>> START

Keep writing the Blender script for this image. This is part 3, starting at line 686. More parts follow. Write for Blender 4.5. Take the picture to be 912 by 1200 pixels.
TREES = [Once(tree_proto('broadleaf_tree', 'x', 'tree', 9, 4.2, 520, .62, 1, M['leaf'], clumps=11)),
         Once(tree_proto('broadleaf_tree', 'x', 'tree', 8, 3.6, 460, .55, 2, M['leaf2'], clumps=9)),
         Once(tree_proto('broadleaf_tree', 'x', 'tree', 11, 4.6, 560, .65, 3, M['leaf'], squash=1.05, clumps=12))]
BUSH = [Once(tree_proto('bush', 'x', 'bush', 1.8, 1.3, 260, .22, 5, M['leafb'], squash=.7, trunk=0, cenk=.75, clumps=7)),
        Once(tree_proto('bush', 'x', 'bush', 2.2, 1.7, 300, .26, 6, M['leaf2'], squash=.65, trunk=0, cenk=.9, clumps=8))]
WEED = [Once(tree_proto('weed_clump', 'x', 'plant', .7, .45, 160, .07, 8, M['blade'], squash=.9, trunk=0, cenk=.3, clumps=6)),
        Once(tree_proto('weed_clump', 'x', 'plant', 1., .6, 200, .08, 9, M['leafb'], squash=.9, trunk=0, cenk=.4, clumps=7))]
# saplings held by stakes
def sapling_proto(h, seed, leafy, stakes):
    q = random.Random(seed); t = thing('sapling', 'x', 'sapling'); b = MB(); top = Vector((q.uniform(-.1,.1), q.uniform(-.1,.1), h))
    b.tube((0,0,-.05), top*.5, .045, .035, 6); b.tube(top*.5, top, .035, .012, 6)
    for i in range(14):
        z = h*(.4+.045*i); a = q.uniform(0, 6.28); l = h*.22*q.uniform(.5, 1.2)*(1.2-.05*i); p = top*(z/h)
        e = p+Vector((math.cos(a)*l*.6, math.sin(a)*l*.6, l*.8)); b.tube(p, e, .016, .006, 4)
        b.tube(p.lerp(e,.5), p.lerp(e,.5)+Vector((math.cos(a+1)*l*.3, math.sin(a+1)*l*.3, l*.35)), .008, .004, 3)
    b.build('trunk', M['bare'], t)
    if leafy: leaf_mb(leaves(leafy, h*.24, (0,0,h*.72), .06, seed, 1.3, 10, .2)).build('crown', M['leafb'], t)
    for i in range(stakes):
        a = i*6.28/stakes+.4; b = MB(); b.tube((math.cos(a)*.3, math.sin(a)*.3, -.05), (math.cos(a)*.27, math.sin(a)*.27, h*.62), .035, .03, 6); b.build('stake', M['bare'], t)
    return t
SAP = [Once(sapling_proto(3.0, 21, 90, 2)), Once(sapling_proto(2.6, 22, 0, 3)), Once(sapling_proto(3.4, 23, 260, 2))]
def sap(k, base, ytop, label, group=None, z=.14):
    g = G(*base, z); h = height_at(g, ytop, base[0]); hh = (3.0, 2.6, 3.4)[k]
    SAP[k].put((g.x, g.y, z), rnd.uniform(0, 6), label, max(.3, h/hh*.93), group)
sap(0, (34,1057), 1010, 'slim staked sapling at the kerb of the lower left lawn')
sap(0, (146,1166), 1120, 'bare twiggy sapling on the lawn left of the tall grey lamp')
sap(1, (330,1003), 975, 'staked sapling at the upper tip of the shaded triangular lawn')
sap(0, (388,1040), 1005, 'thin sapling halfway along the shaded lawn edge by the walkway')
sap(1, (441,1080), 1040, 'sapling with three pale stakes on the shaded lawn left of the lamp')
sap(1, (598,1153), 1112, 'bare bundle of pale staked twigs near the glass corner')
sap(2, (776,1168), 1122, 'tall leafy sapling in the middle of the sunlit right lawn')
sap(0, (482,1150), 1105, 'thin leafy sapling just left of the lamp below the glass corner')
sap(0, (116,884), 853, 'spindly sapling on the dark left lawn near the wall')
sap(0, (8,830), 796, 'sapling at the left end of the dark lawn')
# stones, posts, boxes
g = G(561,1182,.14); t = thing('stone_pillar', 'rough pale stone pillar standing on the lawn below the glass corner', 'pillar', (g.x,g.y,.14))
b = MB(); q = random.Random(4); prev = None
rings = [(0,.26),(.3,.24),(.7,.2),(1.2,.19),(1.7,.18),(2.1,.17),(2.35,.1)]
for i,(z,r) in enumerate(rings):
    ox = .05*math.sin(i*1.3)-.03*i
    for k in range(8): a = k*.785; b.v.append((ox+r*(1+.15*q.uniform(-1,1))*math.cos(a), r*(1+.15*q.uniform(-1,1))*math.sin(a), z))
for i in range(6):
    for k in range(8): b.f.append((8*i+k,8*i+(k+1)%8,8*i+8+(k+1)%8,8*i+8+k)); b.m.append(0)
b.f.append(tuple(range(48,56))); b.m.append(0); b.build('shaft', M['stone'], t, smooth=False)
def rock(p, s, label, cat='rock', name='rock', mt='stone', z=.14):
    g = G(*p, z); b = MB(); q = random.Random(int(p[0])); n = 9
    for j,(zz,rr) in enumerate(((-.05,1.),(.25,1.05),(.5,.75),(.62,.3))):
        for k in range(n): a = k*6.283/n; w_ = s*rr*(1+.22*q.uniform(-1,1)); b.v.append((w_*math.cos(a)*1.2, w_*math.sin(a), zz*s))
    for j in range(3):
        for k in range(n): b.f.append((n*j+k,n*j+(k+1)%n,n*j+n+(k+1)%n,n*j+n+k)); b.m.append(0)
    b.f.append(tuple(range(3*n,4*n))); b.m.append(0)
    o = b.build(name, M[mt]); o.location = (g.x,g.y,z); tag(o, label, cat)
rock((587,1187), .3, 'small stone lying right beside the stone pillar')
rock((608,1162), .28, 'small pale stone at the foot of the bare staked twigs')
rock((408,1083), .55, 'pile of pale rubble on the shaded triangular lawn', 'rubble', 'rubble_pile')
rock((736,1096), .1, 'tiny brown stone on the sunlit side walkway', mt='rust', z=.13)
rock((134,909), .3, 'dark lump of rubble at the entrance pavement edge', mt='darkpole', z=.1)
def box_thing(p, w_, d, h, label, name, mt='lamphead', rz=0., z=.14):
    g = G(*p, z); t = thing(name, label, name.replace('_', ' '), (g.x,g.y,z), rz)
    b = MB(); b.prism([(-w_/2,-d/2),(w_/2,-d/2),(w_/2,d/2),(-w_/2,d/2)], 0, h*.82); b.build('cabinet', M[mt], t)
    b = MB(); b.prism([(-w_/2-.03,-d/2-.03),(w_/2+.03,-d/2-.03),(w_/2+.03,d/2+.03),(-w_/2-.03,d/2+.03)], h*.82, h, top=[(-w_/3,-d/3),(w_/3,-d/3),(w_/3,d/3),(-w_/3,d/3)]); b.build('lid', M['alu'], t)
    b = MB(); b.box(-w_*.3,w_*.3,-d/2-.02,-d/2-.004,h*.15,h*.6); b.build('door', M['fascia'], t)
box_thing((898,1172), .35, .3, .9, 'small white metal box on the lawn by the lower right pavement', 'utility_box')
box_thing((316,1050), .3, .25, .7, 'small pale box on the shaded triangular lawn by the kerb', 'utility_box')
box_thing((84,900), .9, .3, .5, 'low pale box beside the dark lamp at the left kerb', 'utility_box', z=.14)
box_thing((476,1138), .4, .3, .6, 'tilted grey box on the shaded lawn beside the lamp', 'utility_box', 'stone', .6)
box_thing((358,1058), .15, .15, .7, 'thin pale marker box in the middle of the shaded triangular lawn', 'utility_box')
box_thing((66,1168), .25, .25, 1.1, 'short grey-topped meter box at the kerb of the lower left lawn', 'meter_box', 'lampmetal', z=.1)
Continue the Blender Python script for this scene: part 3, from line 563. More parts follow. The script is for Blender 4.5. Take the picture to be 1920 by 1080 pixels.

>> END

* **SET PROBLEM**: Every line above should be printed again exactly as it stands.

* **TASK RESPONSE**:
Keep writing the Blender script for this image. This is part 3, starting at line 686. More parts follow. Write for Blender 4.5. Take the picture to be 912 by 1200 pixels.
TREES = [Once(tree_proto('broadleaf_tree', 'x', 'tree', 9, 4.2, 520, .62, 1, M['leaf'], clumps=11)),
         Once(tree_proto('broadleaf_tree', 'x', 'tree', 8, 3.6, 460, .55, 2, M['leaf2'], clumps=9)),
         Once(tree_proto('broadleaf_tree', 'x', 'tree', 11, 4.6, 560, .65, 3, M['leaf'], squash=1.05, clumps=12))]
BUSH = [Once(tree_proto('bush', 'x', 'bush', 1.8, 1.3, 260, .22, 5, M['leafb'], squash=.7, trunk=0, cenk=.75, clumps=7)),
        Once(tree_proto('bush', 'x', 'bush', 2.2, 1.7, 300, .26, 6, M['leaf2'], squash=.65, trunk=0, cenk=.9, clumps=8))]
WEED = [Once(tree_proto('weed_clump', 'x', 'plant', .7, .45, 160, .07, 8, M['blade'], squash=.9, trunk=0, cenk=.3, clumps=6)),
        Once(tree_proto('weed_clump', 'x', 'plant', 1., .6, 200, .08, 9, M['leafb'], squash=.9, trunk=0, cenk=.4, clumps=7))]
# saplings held by stakes
def sapling_proto(h, seed, leafy, stakes):
    q = random.Random(seed); t = thing('sapling', 'x', 'sapling'); b = MB(); top = Vector((q.uniform(-.1,.1), q.uniform(-.1,.1), h))
    b.tube((0,0,-.05), top*.5, .045, .035, 6); b.tube(top*.5, top, .035, .012, 6)
    for i in range(14):
        z = h*(.4+.045*i); a = q.uniform(0, 6.28); l = h*.22*q.uniform(.5, 1.2)*(1.2-.05*i); p = top*(z/h)
        e = p+Vector((math.cos(a)*l*.6, math.sin(a)*l*.6, l*.8)); b.tube(p, e, .016, .006, 4)
        b.tube(p.lerp(e,.5), p.lerp(e,.5)+Vector((math.cos(a+1)*l*.3, math.sin(a+1)*l*.3, l*.35)), .008, .004, 3)
    b.build('trunk', M['bare'], t)
    if leafy: leaf_mb(leaves(leafy, h*.24, (0,0,h*.72), .06, seed, 1.3, 10, .2)).build('crown', M['leafb'], t)
    for i in range(stakes):
        a = i*6.28/stakes+.4; b = MB(); b.tube((math.cos(a)*.3, math.sin(a)*.3, -.05), (math.cos(a)*.27, math.sin(a)*.27, h*.62), .035, .03, 6); b.build('stake', M['bare'], t)
    return t
SAP = [Once(sapling_proto(3.0, 21, 90, 2)), Once(sapling_proto(2.6, 22, 0, 3)), Once(sapling_proto(3.4, 23, 260, 2))]
def sap(k, base, ytop, label, group=None, z=.14):
    g = G(*base, z); h = height_at(g, ytop, base[0]); hh = (3.0, 2.6, 3.4)[k]
    SAP[k].put((g.x, g.y, z), rnd.uniform(0, 6), label, max(.3, h/hh*.93), group)
sap(0, (34,1057), 1010, 'slim staked sapling at the kerb of the lower left lawn')
sap(0, (146,1166), 1120, 'bare twiggy sapling on the lawn left of the tall grey lamp')
sap(1, (330,1003), 975, 'staked sapling at the upper tip of the shaded triangular lawn')
sap(0, (388,1040), 1005, 'thin sapling halfway along the shaded lawn edge by the walkway')
sap(1, (441,1080), 1040, 'sapling with three pale stakes on the shaded lawn left of the lamp')
sap(1, (598,1153), 1112, 'bare bundle of pale staked twigs near the glass corner')
sap(2, (776,1168), 1122, 'tall leafy sapling in the middle of the sunlit right lawn')
sap(0, (482,1150), 1105, 'thin leafy sapling just left of the lamp below the glass corner')
sap(0, (116,884), 853, 'spindly sapling on the dark left lawn near the wall')
sap(0, (8,830), 796, 'sapling at the left end of the dark lawn')
# stones, posts, boxes
g = G(561,1182,.14); t = thing('stone_pillar', 'rough pale stone pillar standing on the lawn below the glass corner', 'pillar', (g.x,g.y,.14))
b = MB(); q = random.Random(4); prev = None
rings = [(0,.26),(.3,.24),(.7,.2),(1.2,.19),(1.7,.18),(2.1,.17),(2.35,.1)]
for i,(z,r) in enumerate(rings):
    ox = .05*math.sin(i*1.3)-.03*i
    for k in range(8): a = k*.785; b.v.append((ox+r*(1+.15*q.uniform(-1,1))*math.cos(a), r*(1+.15*q.uniform(-1,1))*math.sin(a), z))
for i in range(6):
    for k in range(8): b.f.append((8*i+k,8*i+(k+1)%8,8*i+8+(k+1)%8,8*i+8+k)); b.m.append(0)
b.f.append(tuple(range(48,56))); b.m.append(0); b.build('shaft', M['stone'], t, smooth=False)
def rock(p, s, label, cat='rock', name='rock', mt='stone', z=.14):
    g = G(*p, z); b = MB(); q = random.Random(int(p[0])); n = 9
    for j,(zz,rr) in enumerate(((-.05,1.),(.25,1.05),(.5,.75),(.62,.3))):
        for k in range(n): a = k*6.283/n; w_ = s*rr*(1+.22*q.uniform(-1,1)); b.v.append((w_*math.cos(a)*1.2, w_*math.sin(a), zz*s))
    for j in range(3):
        for k in range(n): b.f.append((n*j+k,n*j+(k+1)%n,n*j+n+(k+1)%n,n*j+n+k)); b.m.append(0)
    b.f.append(tuple(range(3*n,4*n))); b.m.append(0)
    o = b.build(name, M[mt]); o.location = (g.x,g.y,z); tag(o, label, cat)
rock((587,1187), .3, 'small stone lying right beside the stone pillar')
rock((608,1162), .28, 'small pale stone at the foot of the bare staked twigs')
rock((408,1083), .55, 'pile of pale rubble on the shaded triangular lawn', 'rubble', 'rubble_pile')
rock((736,1096), .1, 'tiny brown stone on the sunlit side walkway', mt='rust', z=.13)
rock((134,909), .3, 'dark lump of rubble at the entrance pavement edge', mt='darkpole', z=.1)
def box_thing(p, w_, d, h, label, name, mt='lamphead', rz=0., z=.14):
    g = G(*p, z); t = thing(name, label, name.replace('_', ' '), (g.x,g.y,z), rz)
    b = MB(); b.prism([(-w_/2,-d/2),(w_/2,-d/2),(w_/2,d/2),(-w_/2,d/2)], 0, h*.82); b.build('cabinet', M[mt], t)
    b = MB(); b.prism([(-w_/2-.03,-d/2-.03),(w_/2+.03,-d/2-.03),(w_/2+.03,d/2+.03),(-w_/2-.03,d/2+.03)], h*.82, h, top=[(-w_/3,-d/3),(w_/3,-d/3),(w_/3,d/3),(-w_/3,d/3)]); b.build('lid', M['alu'], t)
    b = MB(); b.box(-w_*.3,w_*.3,-d/2-.02,-d/2-.004,h*.15,h*.6); b.build('door', M['fascia'], t)
box_thing((898,1172), .35, .3, .9, 'small white metal box on the lawn by the lower right pavement', 'utility_box')
box_thing((316,1050), .3, .25, .7, 'small pale box on the shaded triangular lawn by the kerb', 'utility_box')
box_thing((84,900), .9, .3, .5, 'low pale box beside the dark lamp at the left kerb', 'utility_box', z=.14)
box_thing((476,1138), .4, .3, .6, 'tilted grey box on the shaded lawn beside the lamp', 'utility_box', 'stone', .6)
box_thing((358,1058), .15, .15, .7, 'thin pale marker box in the middle of the shaded triangular lawn', 'utility_box')
box_thing((66,1168), .25, .25, 1.1, 'short grey-topped meter box at the kerb of the lower left lawn', 'meter_box', 'lampmetal', z=.1)
Continue the Blender Python script for this scene: part 3, from line 563. More parts follow. The script is for Blender 4.5. Take the picture to be 1920 by 1080 pixels.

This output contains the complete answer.